GOAL:
Give the data again exactly, from its opening line through the line in which "screw(fpz, (.266, 1.130, .492), '-x', .0035, 'steel')" appears.
— START —
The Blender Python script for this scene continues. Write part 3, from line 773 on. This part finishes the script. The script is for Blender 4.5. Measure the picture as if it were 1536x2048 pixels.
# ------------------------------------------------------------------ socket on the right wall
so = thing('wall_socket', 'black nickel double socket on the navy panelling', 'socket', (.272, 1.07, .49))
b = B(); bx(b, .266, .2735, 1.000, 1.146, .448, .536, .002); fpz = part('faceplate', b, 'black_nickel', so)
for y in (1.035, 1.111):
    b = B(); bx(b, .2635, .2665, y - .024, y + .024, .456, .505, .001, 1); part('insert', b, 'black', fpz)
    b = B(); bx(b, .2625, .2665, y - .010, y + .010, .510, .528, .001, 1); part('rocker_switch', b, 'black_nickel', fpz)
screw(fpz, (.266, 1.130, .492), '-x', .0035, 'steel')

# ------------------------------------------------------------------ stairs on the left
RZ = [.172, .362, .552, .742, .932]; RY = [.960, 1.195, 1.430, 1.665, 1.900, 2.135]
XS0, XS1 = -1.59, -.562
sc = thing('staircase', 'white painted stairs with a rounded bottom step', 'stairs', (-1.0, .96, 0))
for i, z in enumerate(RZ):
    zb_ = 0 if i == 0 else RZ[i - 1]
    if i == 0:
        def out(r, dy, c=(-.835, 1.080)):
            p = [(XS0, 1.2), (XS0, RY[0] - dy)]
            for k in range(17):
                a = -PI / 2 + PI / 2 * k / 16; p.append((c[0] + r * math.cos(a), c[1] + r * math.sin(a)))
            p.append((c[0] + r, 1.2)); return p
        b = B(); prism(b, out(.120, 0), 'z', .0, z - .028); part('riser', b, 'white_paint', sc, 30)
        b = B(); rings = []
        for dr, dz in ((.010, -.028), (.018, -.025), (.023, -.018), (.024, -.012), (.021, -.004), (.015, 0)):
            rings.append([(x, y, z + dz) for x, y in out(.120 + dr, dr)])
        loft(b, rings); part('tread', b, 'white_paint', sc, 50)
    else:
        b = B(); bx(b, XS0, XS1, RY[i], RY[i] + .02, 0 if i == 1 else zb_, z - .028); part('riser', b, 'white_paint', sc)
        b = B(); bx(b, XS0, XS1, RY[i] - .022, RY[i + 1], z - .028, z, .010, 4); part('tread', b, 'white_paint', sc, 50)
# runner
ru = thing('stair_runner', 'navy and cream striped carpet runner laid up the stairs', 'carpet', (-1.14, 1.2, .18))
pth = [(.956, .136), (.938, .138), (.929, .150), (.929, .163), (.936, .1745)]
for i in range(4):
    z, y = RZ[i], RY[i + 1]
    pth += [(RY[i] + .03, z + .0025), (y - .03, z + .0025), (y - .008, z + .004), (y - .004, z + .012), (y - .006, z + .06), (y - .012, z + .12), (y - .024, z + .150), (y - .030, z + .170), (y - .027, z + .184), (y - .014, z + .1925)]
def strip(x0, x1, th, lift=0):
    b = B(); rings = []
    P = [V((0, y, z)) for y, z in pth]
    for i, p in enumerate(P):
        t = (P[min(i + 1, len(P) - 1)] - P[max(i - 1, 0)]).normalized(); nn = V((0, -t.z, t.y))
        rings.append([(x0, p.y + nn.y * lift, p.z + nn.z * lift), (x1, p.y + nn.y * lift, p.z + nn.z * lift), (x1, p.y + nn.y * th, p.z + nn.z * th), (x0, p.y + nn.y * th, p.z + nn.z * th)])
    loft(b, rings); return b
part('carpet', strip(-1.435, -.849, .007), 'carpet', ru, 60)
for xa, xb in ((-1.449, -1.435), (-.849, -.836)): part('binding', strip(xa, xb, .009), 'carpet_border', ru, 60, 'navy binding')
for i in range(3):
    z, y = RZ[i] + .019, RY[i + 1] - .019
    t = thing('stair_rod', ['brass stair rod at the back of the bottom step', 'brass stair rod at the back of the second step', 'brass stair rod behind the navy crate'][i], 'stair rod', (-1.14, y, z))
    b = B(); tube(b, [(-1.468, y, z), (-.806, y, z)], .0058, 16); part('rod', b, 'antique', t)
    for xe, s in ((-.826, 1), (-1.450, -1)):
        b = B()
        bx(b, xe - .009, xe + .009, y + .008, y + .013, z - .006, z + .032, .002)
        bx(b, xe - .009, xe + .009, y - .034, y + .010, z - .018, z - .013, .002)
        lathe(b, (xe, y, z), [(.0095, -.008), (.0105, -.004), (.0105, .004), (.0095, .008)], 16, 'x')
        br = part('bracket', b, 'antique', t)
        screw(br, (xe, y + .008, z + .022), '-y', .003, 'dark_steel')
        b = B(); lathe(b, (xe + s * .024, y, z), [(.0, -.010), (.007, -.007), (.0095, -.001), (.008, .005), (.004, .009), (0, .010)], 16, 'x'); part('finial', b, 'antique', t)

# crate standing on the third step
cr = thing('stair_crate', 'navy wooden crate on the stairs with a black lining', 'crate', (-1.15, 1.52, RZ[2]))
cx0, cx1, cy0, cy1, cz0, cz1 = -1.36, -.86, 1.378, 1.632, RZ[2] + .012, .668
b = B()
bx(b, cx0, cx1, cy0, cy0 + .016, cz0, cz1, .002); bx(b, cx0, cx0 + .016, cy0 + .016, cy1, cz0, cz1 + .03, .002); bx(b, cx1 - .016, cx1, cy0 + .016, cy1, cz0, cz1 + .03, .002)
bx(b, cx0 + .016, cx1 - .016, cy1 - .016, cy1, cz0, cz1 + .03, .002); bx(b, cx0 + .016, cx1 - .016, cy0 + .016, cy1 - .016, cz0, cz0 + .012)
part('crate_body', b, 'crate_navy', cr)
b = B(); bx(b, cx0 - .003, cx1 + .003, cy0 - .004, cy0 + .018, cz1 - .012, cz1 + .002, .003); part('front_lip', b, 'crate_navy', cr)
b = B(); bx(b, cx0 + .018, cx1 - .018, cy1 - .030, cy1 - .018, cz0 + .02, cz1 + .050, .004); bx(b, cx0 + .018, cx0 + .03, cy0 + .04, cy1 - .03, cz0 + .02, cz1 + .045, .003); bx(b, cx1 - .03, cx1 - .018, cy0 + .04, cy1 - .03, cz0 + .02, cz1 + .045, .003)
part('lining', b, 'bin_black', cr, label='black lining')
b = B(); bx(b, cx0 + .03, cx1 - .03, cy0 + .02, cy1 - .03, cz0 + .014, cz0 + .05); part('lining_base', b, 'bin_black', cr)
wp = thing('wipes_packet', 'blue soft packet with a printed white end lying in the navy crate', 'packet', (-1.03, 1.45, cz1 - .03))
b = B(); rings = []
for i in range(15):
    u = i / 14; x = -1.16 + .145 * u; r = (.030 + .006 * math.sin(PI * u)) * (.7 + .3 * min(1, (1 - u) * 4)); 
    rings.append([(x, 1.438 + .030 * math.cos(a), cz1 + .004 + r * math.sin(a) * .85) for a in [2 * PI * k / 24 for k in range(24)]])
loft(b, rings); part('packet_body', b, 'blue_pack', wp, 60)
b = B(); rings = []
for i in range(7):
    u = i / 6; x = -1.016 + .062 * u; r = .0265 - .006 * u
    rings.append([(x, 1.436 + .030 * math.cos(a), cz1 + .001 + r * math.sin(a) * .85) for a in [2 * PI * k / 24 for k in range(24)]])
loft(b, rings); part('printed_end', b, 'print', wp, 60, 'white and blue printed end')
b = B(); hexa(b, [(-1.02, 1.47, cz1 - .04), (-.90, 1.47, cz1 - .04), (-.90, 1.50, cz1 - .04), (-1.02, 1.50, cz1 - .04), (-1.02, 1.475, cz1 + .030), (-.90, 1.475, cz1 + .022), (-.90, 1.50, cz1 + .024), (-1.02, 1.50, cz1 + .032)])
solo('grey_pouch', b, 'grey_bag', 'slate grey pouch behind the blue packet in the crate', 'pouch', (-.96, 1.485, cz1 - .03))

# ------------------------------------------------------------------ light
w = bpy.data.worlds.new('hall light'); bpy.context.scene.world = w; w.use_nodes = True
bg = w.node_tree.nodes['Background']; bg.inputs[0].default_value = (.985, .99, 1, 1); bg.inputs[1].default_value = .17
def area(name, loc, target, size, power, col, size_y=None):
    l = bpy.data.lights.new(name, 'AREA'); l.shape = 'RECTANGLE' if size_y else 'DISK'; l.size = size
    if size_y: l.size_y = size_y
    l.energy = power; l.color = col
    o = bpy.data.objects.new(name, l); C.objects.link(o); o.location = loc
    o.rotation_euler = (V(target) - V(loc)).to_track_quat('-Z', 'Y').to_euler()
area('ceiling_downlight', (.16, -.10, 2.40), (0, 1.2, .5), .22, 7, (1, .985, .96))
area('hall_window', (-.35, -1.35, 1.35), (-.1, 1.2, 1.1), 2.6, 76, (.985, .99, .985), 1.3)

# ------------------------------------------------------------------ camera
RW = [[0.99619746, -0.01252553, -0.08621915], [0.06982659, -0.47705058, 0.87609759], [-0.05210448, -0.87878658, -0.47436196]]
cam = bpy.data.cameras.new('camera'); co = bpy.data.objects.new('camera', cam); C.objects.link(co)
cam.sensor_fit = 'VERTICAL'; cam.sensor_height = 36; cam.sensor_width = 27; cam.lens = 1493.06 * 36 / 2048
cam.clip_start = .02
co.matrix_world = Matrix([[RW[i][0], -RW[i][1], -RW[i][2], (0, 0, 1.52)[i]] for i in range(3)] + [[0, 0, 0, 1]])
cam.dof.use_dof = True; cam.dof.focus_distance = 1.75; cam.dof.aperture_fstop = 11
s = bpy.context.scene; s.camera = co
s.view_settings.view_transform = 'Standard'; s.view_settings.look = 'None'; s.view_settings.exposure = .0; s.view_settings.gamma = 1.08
— END —
FULL SOLUTION:
The Blender Python script for this scene continues. Write part 3, from line 773 on. This part finishes the script. The script is for Blender 4.5. Measure the picture as if it were 1536x2048 pixels.
# ------------------------------------------------------------------ socket on the right wall
so = thing('wall_socket', 'black nickel double socket on the navy panelling', 'socket', (.272, 1.07, .49))
b = B(); bx(b, .266, .2735, 1.000, 1.146, .448, .536, .002); fpz = part('faceplate', b, 'black_nickel', so)
for y in (1.035, 1.111):
    b = B(); bx(b, .2635, .2665, y - .024, y + .024, .456, .505, .001, 1); part('insert', b, 'black', fpz)
    b = B(); bx(b, .2625, .2665, y - .010, y + .010, .510, .528, .001, 1); part('rocker_switch', b, 'black_nickel', fpz)
screw(fpz, (.266, 1.130, .492), '-x', .0035, 'steel')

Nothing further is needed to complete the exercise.